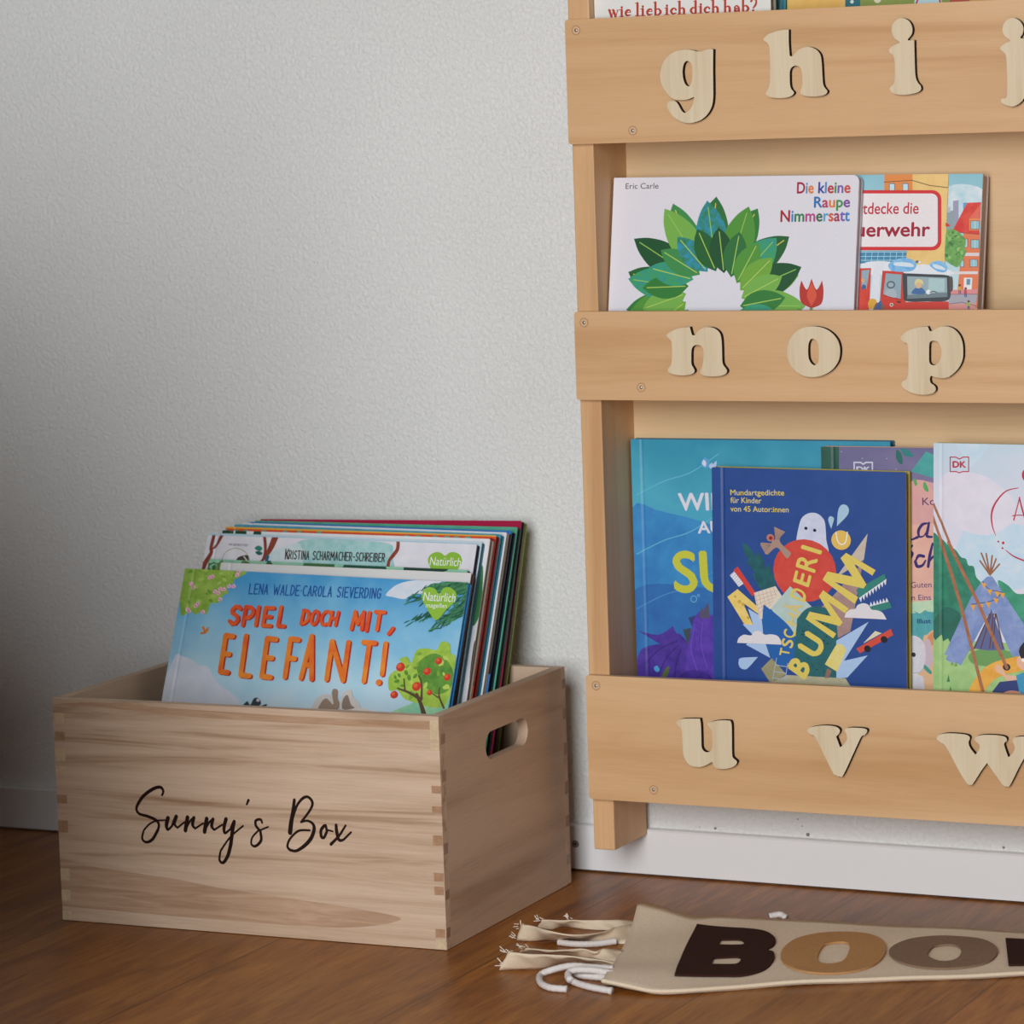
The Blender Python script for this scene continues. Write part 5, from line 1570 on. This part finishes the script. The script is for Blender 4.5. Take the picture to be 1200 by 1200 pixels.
# ------------------------------------------------------------------ crate
BA, BW, BD, BH = 0.02353, 0.4, 0.27661, 0.2108
cr = Matrix.Rotation(BA, 3, 'Z')
corner = Vector((-0.03097, -0.33547, 0.0))
centre = corner + cr @ Vector((-BW / 2, BD / 2, 0.0))
crate = empty('wooden_crate', centre + Vector((0, 0, 0.0006)), 'open pale wooden crate on the floor with burnt handwriting on its front', 'crate', None, cr)
CW = wood('paulownia_front', '#c9ae96', '#bda188', '#9a7a5f', 'x', 44, 0.05, 0.6, 0.12, 2.2, None, 1.8)
CS = wood('paulownia_side', '#c8ab92', '#bea188', '#aa8b71', 'y', 24, 0.07, 0.6, 0.12, 9.4, None, 0.9)
CB = wood('paulownia_back', '#c9ae96', '#bb9e85', '#a78a70', 'x', 26, 0.06, 0.6, 0.10, 6.0)
CT = 0.010
X0, Y0 = -BW / 2, -BD / 2
b = MB(); b.box(X0, X0 + BW, Y0, Y0 + CT, 0, BH, CW)
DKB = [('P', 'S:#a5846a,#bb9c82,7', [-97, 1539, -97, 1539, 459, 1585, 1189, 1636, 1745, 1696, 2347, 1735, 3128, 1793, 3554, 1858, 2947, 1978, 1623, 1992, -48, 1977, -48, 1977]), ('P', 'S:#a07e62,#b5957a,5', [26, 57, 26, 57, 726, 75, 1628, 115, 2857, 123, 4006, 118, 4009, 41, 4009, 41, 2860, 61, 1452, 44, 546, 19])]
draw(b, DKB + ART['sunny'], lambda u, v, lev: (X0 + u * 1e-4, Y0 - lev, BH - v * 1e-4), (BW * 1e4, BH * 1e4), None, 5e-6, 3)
fp = b.build('front_panel', crate); fp['label'] = 'front board with burnt handwriting and finger joints'
b = MB(); b.box(X0, X0 + BW, Y0 + BD - CT, Y0 + BD, 0, BH, CB); b.build('back_panel', crate, 0.0008)
b = MB(); b.box(X0 + CT + 0.0002, X0 + BW - CT - 0.0002, Y0 + CT + 0.0002, Y0 + BD - CT - 0.0002, 0.004, 0.012, CB); b.build('base_panel', crate)
for side in (1, -1):
    xo = X0 + BW if side > 0 else X0; xi = xo - side * CT
    ya, yb = Y0 + CT + 0.0001, Y0 + BD - CT - 0.0001
    outer = [(ya, 0), (yb, 0), (yb, BH), (ya, BH)]
    cy, cz, hl, hr = Y0 + 0.1410, BH - 0.0453, 0.0465, 0.0130
    slot = [(cy + s_ * (hl - hr) + hr * math.cos(math.radians(a)), cz + hr * math.sin(math.radians(a))) for s_, a0 in ((1, -90), (-1, 90)) for a in range(a0, a0 + 181, 15)]
    b = MB(); vs, tr = tess([outer, slot])
    b.tris([(xo, y, z) for y, z in vs], tr, CS); b.tris([(xi, y, z) for y, z in vs], [(a, d, c) for a, c, d in tr], CS)
    for lp in (outer, slot):
        for i in range(len(lp)):
            a, c = lp[i], lp[(i + 1) % len(lp)]
            b.face([(xo, a[0], a[1]), (xo, c[0], c[1]), (xi, c[0], c[1]), (xi, a[0], a[1])], CS)
    if side > 0:
        draw(b, ART['crateside'], lambda u, v, lev: (xo + lev, Y0 + u * 1e-4, BH - v * 1e-4), (BD * 1e4, BH * 1e4), None, 5e-6, 3)
    b.build('side_panel', crate)['label'] = 'end board with a rounded hand hole'
# the front and back boards show their end grain in the side joints
# ------------------------------------------------------------------ pennant
PEN = {'top':[836,-1730,965,-1752,1113,-1742,1404,-1734,1578,-1549,1997,-1448,2799,-1389,4341,-1221,6200,-1060,8000,-900],'bottom':[1571,-4141,1895,-4178,2208,-4147,2876,-3649,3504,-3289,4788,-2633,6200,-1900,8000,-940],'B':[[1512,-1955,1512,-1955,1792,-1965,2077,-1956,2232,-2021,2371,-2206,2444,-2432,2449,-2599,2542,-2680,2639,-2923,2675,-3235,2575,-3462,2394,-3555,2065,-3750,2065,-3750,1776,-2883],[1920,-2378,1920,-2378,2071,-2328,2142,-2385,2165,-2491,1969,-2544,1969,-2544],[2111,-2993,2111,-2993,2281,-2911,2347,-2955,2385,-3096,2356,-3162,2184,-3229,2184,-3229]],'O':[[2638,-2759,2558,-2451,2540,-2116,2649,-1885,2838,-1788,3066,-1794,3258,-1938,3394,-2175,3494,-2529,3507,-2849,3402,-3076,3208,-3205,2980,-3175,2777,-3007],[2958,-2707,2868,-2349,2884,-2208,2985,-2141,3074,-2224,3170,-2527,3202,-2757,3134,-2866,3046,-2852]],'O2':[[3490,-2366,3442,-2103,3499,-1835,3662,-1668,3868,-1623,4100,-1661,4293,-1878,4387,-2123,4395,-2392,4275,-2593,4079,-2723,3875,-2748,3672,-2633],[3841,-2359,3778,-2082,3804,-1961,3912,-1915,4024,-2023,4101,-2273,4090,-2440,3988,-2495]],'K':[[4279,-1556,4279,-1556,4578,-1525,4578,-1525,4677,-1779,4677,-1779,4824,-1500,4824,-1500,5159,-1466,5159,-1466,4964,-1826,4964,-1826,5513,-2078,5513,-2078,5169,-2210,5169,-2210,4859,-2044,4859,-2044,4810,-2120,4810,-2120,4888,-2319,4888,-2319,4589,-2435,4589,-2435]],'S':[[6400,-1387,6288,-1316,6050,-1330,5806,-1406,5678,-1528,5750,-1615,5986,-1616,6118,-1635,6019,-1694,5821,-1720,5703,-1715,5632,-1828,5771,-1854,6010,-1810,6269,-1709,6405,-1590,6349,-1514,6113,-1516,5973,-1495,6056,-1442,6238,-1438]],'ties':[([[0.0132,-0.2837,0.001],[0.0315,-0.2821,0.001],[0.0497,-0.2728,0.001],[0.0705,-0.2692,0.001],[0.0925,-0.2686,0.001],[0.113,-0.2646,0.001]],[[0.0185,-0.2848,0.016],[0.0335,-0.2909,0.017],[0.055,-0.3065,0.018],[0.0775,-0.3071,0.016],[0.0917,-0.2782,0.012],[0.0932,-0.2387,0.009],[0.0985,-0.2069,0.004]]),([[0.0112,-0.2366,0.001],[0.0252,-0.236,0.001],[0.0349,-0.2232,0.001],[0.058,-0.227,0.001],[0.1009,-0.2187,0.001]],[[0.0171,-0.2394,0.01],[0.0311,-0.2388,0.01],[0.0467,-0.2294,0.009],[0.066,-0.222,0.009],[0.0798,-0.2088,0.007],[0.0912,-0.1935,0.003]]),([[0.0454,-0.3853,0.001],[0.0585,-0.3784,0.001],[0.0767,-0.3707,0.001],[0.0918,-0.3449,0.001],[0.1124,-0.3422,0.001],[0.1411,-0.3456,0.001]],[[0.0547,-0.3848,0.018],[0.0722,-0.3885,0.018],[0.089,-0.3782,0.016],[0.1065,-0.3693,0.014],[0.1226,-0.3578,0.01],[0.144,-0.3399,0.003]]),([[0.0355,-0.3254,0.001],[0.0534,-0.3248,0.001],[0.0718,-0.3198,0.001],[0.0937,-0.3194,0.001],[0.1363,-0.329,0.001]],[[0.0498,-0.3412,0.01],[0.0633,-0.3421,0.01],[0.0798,-0.3362,0.009],[0.0963,-0.3243,0.009],[0.1105,-0.3256,0.008],[0.1124,-0.3148,0.008],[0.1233,-0.2967,0.003]])],'cords':[[[0.1477,-0.3717,0.007],[0.1283,-0.3761,0.008],[0.1137,-0.3851,0.01],[0.101,-0.3955,0.008],[0.0908,-0.3971,0.0032],[0.1024,-0.421,0.0032],[0.1174,-0.4333,0.0032],[0.1326,-0.4332,0.0032]],[[0.1558,-0.3928,0.005],[0.1419,-0.3886,0.0032],[0.1255,-0.388,0.0032],[0.1168,-0.3922,0.006],[0.1206,-0.4046,0.005],[0.131,-0.4114,0.0032],[0.1485,-0.4204,0.0032],[0.171,-0.4266,0.0032]],[[0.1526,-0.3827,0.006],[0.1397,-0.3892,0.009],[0.1241,-0.3959,0.01],[0.1195,-0.402,0.008],[0.127,-0.414,0.006]],[[0.0565,-0.287,0.0032],[0.0684,-0.2886,0.0032],[0.0815,-0.287,0.0032],[0.0925,-0.2806,0.0032],[0.1047,-0.2707,0.004]],[[0.214,-0.1375,0.003],[0.207,-0.1335,0.0045],[0.199,-0.1395,0.0035]]],'frays':[[0.0129,-0.2778,0.012],[0.0146,-0.2849,0.004],[0.0171,-0.2422,0.01],[0.0359,-0.2217,0.008],[0.0479,-0.3843,0.006],[0.0517,-0.3801,0.016],[0.0484,-0.3427,0.01]]}
PL = Vector((0.40, -0.22, 0.0))
pennant = empty('pennant_flag', PL, 'cream canvas pennant with felt letters and loose ties lying on the floor', 'pennant')
def atp(o): o.location = -PL; return o
CANV = fabric('canvas_cream', '#e0cdb5', 1500, 0.95, 0.82)
def penz(x, y):
    return (0.003 + 0.014 * math.exp(-(((x - 0.085) / 0.05) ** 2 + ((y + 0.16) / 0.05) ** 2))
            + 0.006 * math.exp(-(((x - 0.16) / 0.05) ** 2 + ((y + 0.385) / 0.05) ** 2)) + 0.0006 * math.sin(x * 55) * math.sin(y * 40))
def resample(pts, n):
    L = [0.0]
    for a, c in zip(pts, pts[1:]): L.append(L[-1] + math.dist(a, c))
    out = []; j = 0
    for i in range(n):
        s_ = L[-1] * i / (n - 1)
        while j < len(L) - 2 and L[j + 1] < s_: j += 1
        t_ = (s_ - L[j]) / ((L[j + 1] - L[j]) or 1); out.append(tuple(p + t_ * (q - p) for p, q in zip(pts[j], pts[j + 1])))
    return out
top = resample(catmull([(u * 1e-4, v * 1e-4) for u, v in pairs(PEN['top'])], False, 6), 90)
bot = resample(catmull([(u * 1e-4, v * 1e-4) for u, v in pairs(PEN['bottom'])], False, 6), 90)
NV = 22; b = MB()
for lay, dz in ((0, 0.0), (1, -0.0022)):
    grid = [[(top[i][0] + (bot[i][0] - top[i][0]) * j / NV, top[i][1] + (bot[i][1] - top[i][1]) * j / NV) for j in range(NV + 1)] for i in range(90)]
    P3 = [(x, y, max(0.0005, penz(x, y) + dz + (0.0006 if j in (0, NV) and lay == 0 else 0))) for col in grid for j, (x, y) in enumerate(col)]
    F = [(i * (NV + 1) + j, (i + 1) * (NV + 1) + j, (i + 1) * (NV + 1) + j + 1, i * (NV + 1) + j + 1) for i in range(89) for j in range(NV)]
    b.tris(P3, F if lay else [f[::-1] for f in F], CANV)
    if lay == 0: up = P3
    else:
        n1 = NV + 1
        rim = [i * n1 for i in range(90)] + [89 * n1 + j for j in range(1, n1)] + [i * n1 + NV for i in range(88, -1, -1)] + [j for j in range(NV - 1, 0, -1)]
        for a, c in zip(rim, rim[1:] + rim[:1]): b.face([up[a], up[c], P3[c], P3[a]], CANV)
atp(b.build('canvas', pennant, 0, True))
FELT = {'B': ('#3a221d', 'dark brown felt letter B'), 'O': ('#b98b5c', 'tan felt letter O'), 'O2': ('#8a705c', 'taupe felt letter O'), 'K': ('#3a221d', 'dark brown felt letter K'), 'S': ('#b98b5c', 'tan felt letter S')}
for k, (hx_, lab) in FELT.items():
    m = fabric('felt_' + lab.split()[0] + '_' + lab.split()[1], hx_, 1100, 1.0, 0.75)
    loops = [[(u * 1e-4, v * 1e-4) for u, v in catmull(pairs(lp), True, 5)] for lp in PEN[k]]
    vs, tr = tess(loops)
    bm = bmesh.new(); bv = [bm.verts.new((x, y, 0)) for x, y in vs]
    for f in tr:
        try: bm.faces.new([bv[i] for i in f])
        except ValueError: pass
    bmesh.ops.remove_doubles(bm, verts=bm.verts, dist=1e-6)
    for it in range(2): bmesh.ops.subdivide_edges(bm, edges=[e for e in bm.edges if e.calc_length() > 0.006], cuts=1, use_grid_fill=False)
    bmesh.ops.triangulate(bm, faces=bm.faces)
    ext = bmesh.ops.extrude_face_region(bm, geom=bm.faces[:])
    topv = {g for g in ext['geom'] if isinstance(g, bmesh.types.BMVert)}
    for vv in bm.verts: vv.co.z = penz(vv.co.x, vv.co.y) + (0.0021 if vv in topv else 0.0003)
    bmesh.ops.recalc_face_normals(bm, faces=bm.faces)
    me = bpy.data.meshes.new('letter'); bm.to_mesh(me); bm.free(); me.materials.append(m)
    o = bpy.data.objects.new('letter', me); COL.objects.link(o); o.parent = pennant; atp(o); o['label'] = lab

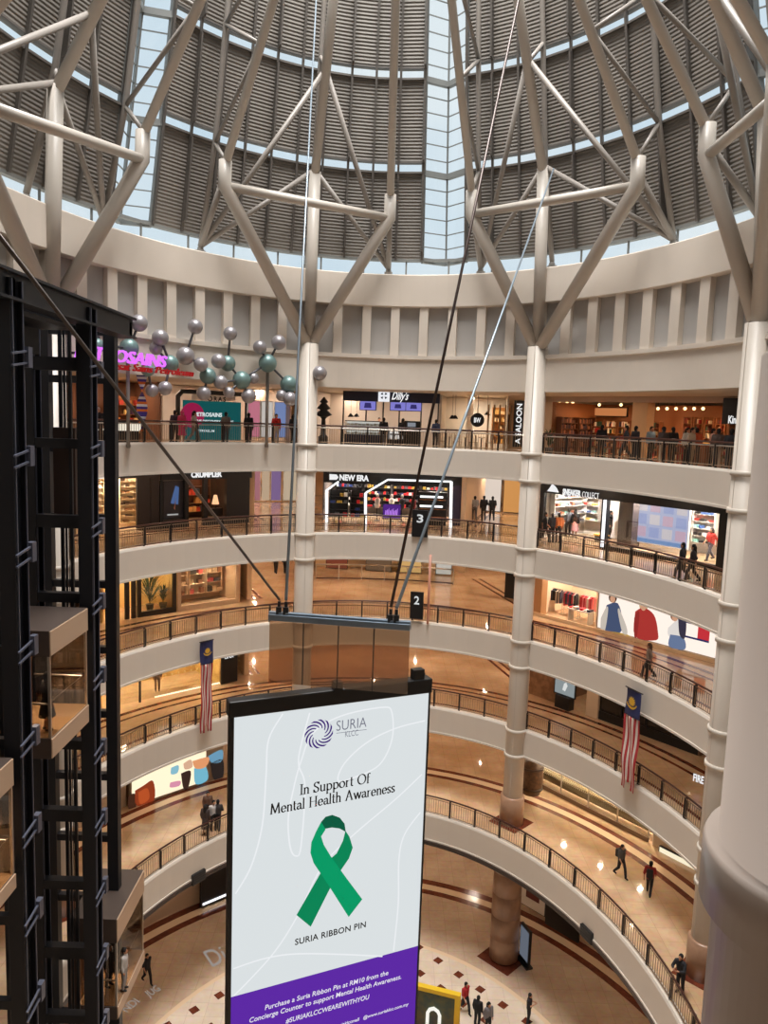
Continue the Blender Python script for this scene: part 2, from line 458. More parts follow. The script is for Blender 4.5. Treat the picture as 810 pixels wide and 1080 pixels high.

————————

→ **PROMPT**:
Repeat the lines from where the entries begin to the line with "44, 546, 19])]", both included. Any picture is left out.

→ **FULL SOLUTION**:
The Blender Python script for this scene continues. Write part 5, from line 1570 on. This part finishes the script. The script is for Blender 4.5. Take the picture to be 1200 by 1200 pixels.
# ------------------------------------------------------------------ crate
BA, BW, BD, BH = 0.02353, 0.4, 0.27661, 0.2108
cr = Matrix.Rotation(BA, 3, 'Z')
corner = Vector((-0.03097, -0.33547, 0.0))
centre = corner + cr @ Vector((-BW / 2, BD / 2, 0.0))
crate = empty('wooden_crate', centre + Vector((0, 0, 0.0006)), 'open pale wooden crate on the floor with burnt handwriting on its front', 'crate', None, cr)
CW = wood('paulownia_front', '#c9ae96', '#bda188', '#9a7a5f', 'x', 44, 0.05, 0.6, 0.12, 2.2, None, 1.8)
CS = wood('paulownia_side', '#c8ab92', '#bea188', '#aa8b71', 'y', 24, 0.07, 0.6, 0.12, 9.4, None, 0.9)
CB = wood('paulownia_back', '#c9ae96', '#bb9e85', '#a78a70', 'x', 26, 0.06, 0.6, 0.10, 6.0)
CT = 0.010
X0, Y0 = -BW / 2, -BD / 2
b = MB(); b.box(X0, X0 + BW, Y0, Y0 + CT, 0, BH, CW)
DKB = [('P', 'S:#a5846a,#bb9c82,7', [-97, 1539, -97, 1539, 459, 1585, 1189, 1636, 1745, 1696, 2347, 1735, 3128, 1793, 3554, 1858, 2947, 1978, 1623, 1992, -48, 1977, -48, 1977]), ('P', 'S:#a07e62,#b5957a,5', [26, 57, 26, 57, 726, 75, 1628, 115, 2857, 123, 4006, 118, 4009, 41, 4009, 41, 2860, 61, 1452, 44, 546, 19])]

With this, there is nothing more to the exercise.